Pictures are not part of the copy. Retype the lines from the first one through the line that contains "m.build('leg', M['mudwood'], mb_)".
════════════════
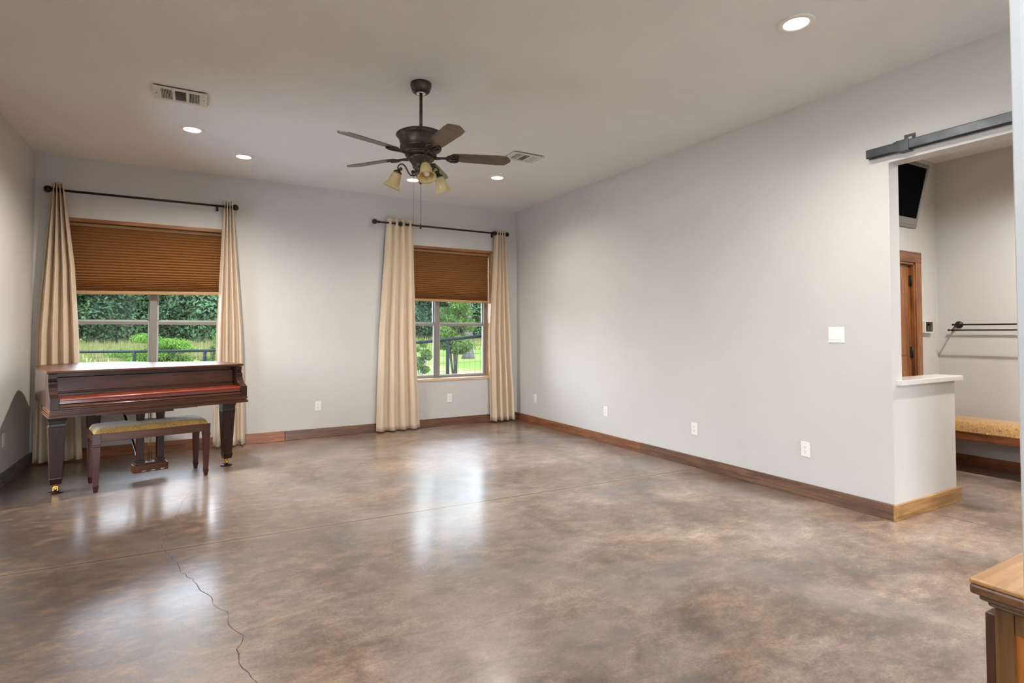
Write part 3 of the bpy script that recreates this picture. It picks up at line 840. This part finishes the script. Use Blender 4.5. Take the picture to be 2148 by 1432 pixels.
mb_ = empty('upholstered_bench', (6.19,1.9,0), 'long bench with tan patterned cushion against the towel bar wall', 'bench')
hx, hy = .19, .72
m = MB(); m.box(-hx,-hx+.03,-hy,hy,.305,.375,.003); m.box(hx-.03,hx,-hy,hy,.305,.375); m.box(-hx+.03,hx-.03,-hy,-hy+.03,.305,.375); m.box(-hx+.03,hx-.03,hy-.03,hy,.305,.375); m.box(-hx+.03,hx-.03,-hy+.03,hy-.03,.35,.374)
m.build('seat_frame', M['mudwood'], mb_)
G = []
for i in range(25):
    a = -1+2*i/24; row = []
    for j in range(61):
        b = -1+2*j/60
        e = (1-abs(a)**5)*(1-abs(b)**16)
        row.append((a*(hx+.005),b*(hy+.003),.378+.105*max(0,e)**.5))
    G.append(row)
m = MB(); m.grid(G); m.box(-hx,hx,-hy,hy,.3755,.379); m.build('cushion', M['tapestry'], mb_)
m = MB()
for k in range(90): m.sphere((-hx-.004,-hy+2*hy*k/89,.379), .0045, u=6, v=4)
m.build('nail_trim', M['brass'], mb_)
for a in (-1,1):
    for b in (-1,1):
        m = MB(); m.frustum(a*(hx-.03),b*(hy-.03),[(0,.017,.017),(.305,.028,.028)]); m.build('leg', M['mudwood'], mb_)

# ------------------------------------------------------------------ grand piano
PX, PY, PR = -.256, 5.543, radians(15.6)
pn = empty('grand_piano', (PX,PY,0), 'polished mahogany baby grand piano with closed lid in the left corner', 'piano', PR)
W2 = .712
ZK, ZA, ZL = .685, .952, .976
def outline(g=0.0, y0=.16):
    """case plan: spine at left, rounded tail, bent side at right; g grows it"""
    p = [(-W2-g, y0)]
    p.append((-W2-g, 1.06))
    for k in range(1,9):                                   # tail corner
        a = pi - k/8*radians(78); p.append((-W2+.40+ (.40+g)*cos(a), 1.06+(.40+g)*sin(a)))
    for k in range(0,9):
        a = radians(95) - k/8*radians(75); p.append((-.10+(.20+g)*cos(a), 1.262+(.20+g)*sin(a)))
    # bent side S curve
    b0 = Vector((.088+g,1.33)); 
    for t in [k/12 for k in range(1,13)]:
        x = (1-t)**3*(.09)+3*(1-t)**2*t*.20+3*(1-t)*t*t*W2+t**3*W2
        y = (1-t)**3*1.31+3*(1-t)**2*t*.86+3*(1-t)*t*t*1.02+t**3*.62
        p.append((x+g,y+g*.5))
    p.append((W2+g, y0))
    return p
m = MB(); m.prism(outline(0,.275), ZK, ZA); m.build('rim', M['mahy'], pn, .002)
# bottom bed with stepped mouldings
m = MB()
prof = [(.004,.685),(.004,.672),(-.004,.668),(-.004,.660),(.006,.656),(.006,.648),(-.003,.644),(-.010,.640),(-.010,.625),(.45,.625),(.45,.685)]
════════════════
• Response below:
Write part 3 of the bpy script that recreates this picture. It picks up at line 840. This part finishes the script. Use Blender 4.5. Take the picture to be 2148 by 1432 pixels.
mb_ = empty('upholstered_bench', (6.19,1.9,0), 'long bench with tan patterned cushion against the towel bar wall', 'bench')
hx, hy = .19, .72
m = MB(); m.box(-hx,-hx+.03,-hy,hy,.305,.375,.003); m.box(hx-.03,hx,-hy,hy,.305,.375); m.box(-hx+.03,hx-.03,-hy,-hy+.03,.305,.375); m.box(-hx+.03,hx-.03,hy-.03,hy,.305,.375); m.box(-hx+.03,hx-.03,-hy+.03,hy-.03,.35,.374)
m.build('seat_frame', M['mudwood'], mb_)
G = []
for i in range(25):
    a = -1+2*i/24; row = []
    for j in range(61):
        b = -1+2*j/60
        e = (1-abs(a)**5)*(1-abs(b)**16)
        row.append((a*(hx+.005),b*(hy+.003),.378+.105*max(0,e)**.5))
    G.append(row)
m = MB(); m.grid(G); m.box(-hx,hx,-hy,hy,.3755,.379); m.build('cushion', M['tapestry'], mb_)
m = MB()
for k in range(90): m.sphere((-hx-.004,-hy+2*hy*k/89,.379), .0045, u=6, v=4)
m.build('nail_trim', M['brass'], mb_)
for a in (-1,1):
    for b in (-1,1):
        m = MB(); m.frustum(a*(hx-.03),b*(hy-.03),[(0,.017,.017),(.305,.028,.028)]); m.build('leg', M['mudwood'], mb_)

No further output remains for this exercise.